▶ _COLLECTED DATA_:
begin

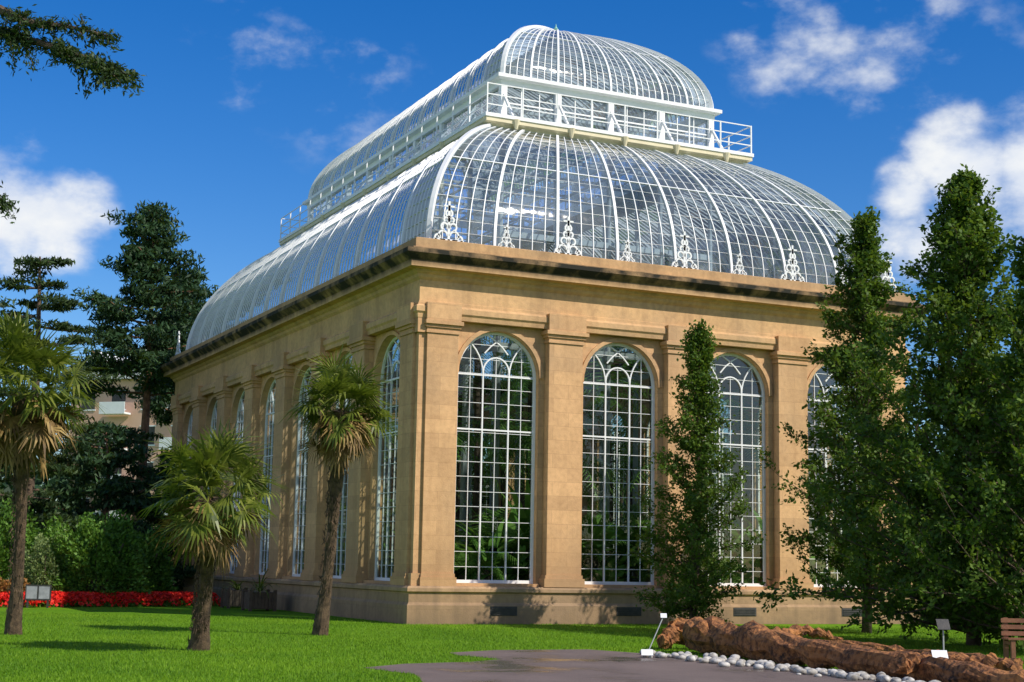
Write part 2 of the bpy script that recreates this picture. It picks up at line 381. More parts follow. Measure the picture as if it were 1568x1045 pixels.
for y in Y[1:-1]:
    for zz in(16.0,17.6):ic.sweep([(d,y,zz),(W-d,y,zz)],.06,.1,(0,0,1))
    ic.sweep([(.5,y,10.8),(d,y,12.5)],.06,.1,(0,0,1));ic.sweep([(W-.5,y,10.8),(W-d,y,12.5)],.06,.1,(0,0,1))
for x in X[1:-1]:
    ic.sweep([(x,.5,10.8),(x,d,12.5)],.06,.1,(0,0,1))
ic.obj('interior_columns',M['iron'],house)
ac=MB()
def acro(T,s,h,z0=10.9,n=.18):
    nv=outv(T);k=h
    B=lambda pts,ww:ac.sweep([T(s+a*k,n,z0+c*k) for a,c in pts],ww*k,.05,nv)
    B([(0,0),(0,1.0)],.07)
    arc=lambda cx,cz,rr,a0,a1,m=10:[(cx+rr*math.cos(D2R(a0+(a1-a0)*i/m)),cz+rr*math.sin(D2R(a0+(a1-a0)*i/m))) for i in range(m+1)]
    for sg in(-1,1):
        for cx,cz,rr,a0,a1 in((.17,.15,.13,180,-120),(.13,.4,.10,220,-90),(.33,.08,.08,180,-90),(.08,.60,.07,240,-60)):
            B([(sg*a,c) for a,c in arc(cx,cz,rr,a0,a1)],.05)
    B(arc(0,.78,.10,-90,270),.055);B([(-.16,.98),(.16,.98)],.05);B([(0,.9),(0,1.12)],.06);B([(-.45,.02),(.45,.02)],.06)
for Tn,nb in((FACES[0][2],4),(FACES[2][2],4)):
    for i in range(nb+1):
        acro(Tn,min(max(e+b*i,.75),W-.75),1.05)
    for i in range(nb):acro(Tn,e+b*(i+.5),.62)
acro(FACES[1][2],LL-.8,1.0)
ac.obj('cornice_ornaments',M['white'],house)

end

▶ _THE REQUEST_:
Repeat the full listing above exactly, with no pictures in the copy.

▶ _TASK ANSWER_:
Write part 2 of the bpy script that recreates this picture. It picks up at line 381. More parts follow. Measure the picture as if it were 1568x1045 pixels.
for y in Y[1:-1]:
    for zz in(16.0,17.6):ic.sweep([(d,y,zz),(W-d,y,zz)],.06,.1,(0,0,1))
    ic.sweep([(.5,y,10.8),(d,y,12.5)],.06,.1,(0,0,1));ic.sweep([(W-.5,y,10.8),(W-d,y,12.5)],.06,.1,(0,0,1))
for x in X[1:-1]:
    ic.sweep([(x,.5,10.8),(x,d,12.5)],.06,.1,(0,0,1))
ic.obj('interior_columns',M['iron'],house)
ac=MB()
def acro(T,s,h,z0=10.9,n=.18):
    nv=outv(T);k=h
    B=lambda pts,ww:ac.sweep([T(s+a*k,n,z0+c*k) for a,c in pts],ww*k,.05,nv)
    B([(0,0),(0,1.0)],.07)
    arc=lambda cx,cz,rr,a0,a1,m=10:[(cx+rr*math.cos(D2R(a0+(a1-a0)*i/m)),cz+rr*math.sin(D2R(a0+(a1-a0)*i/m))) for i in range(m+1)]
    for sg in(-1,1):
        for cx,cz,rr,a0,a1 in((.17,.15,.13,180,-120),(.13,.4,.10,220,-90),(.33,.08,.08,180,-90),(.08,.60,.07,240,-60)):
            B([(sg*a,c) for a,c in arc(cx,cz,rr,a0,a1)],.05)
    B(arc(0,.78,.10,-90,270),.055);B([(-.16,.98),(.16,.98)],.05);B([(0,.9),(0,1.12)],.06);B([(-.45,.02),(.45,.02)],.06)
for Tn,nb in((FACES[0][2],4),(FACES[2][2],4)):
    for i in range(nb+1):
        acro(Tn,min(max(e+b*i,.75),W-.75),1.05)
    for i in range(nb):acro(Tn,e+b*(i+.5),.62)
acro(FACES[1][2],LL-.8,1.0)
ac.obj('cornice_ornaments',M['white'],house)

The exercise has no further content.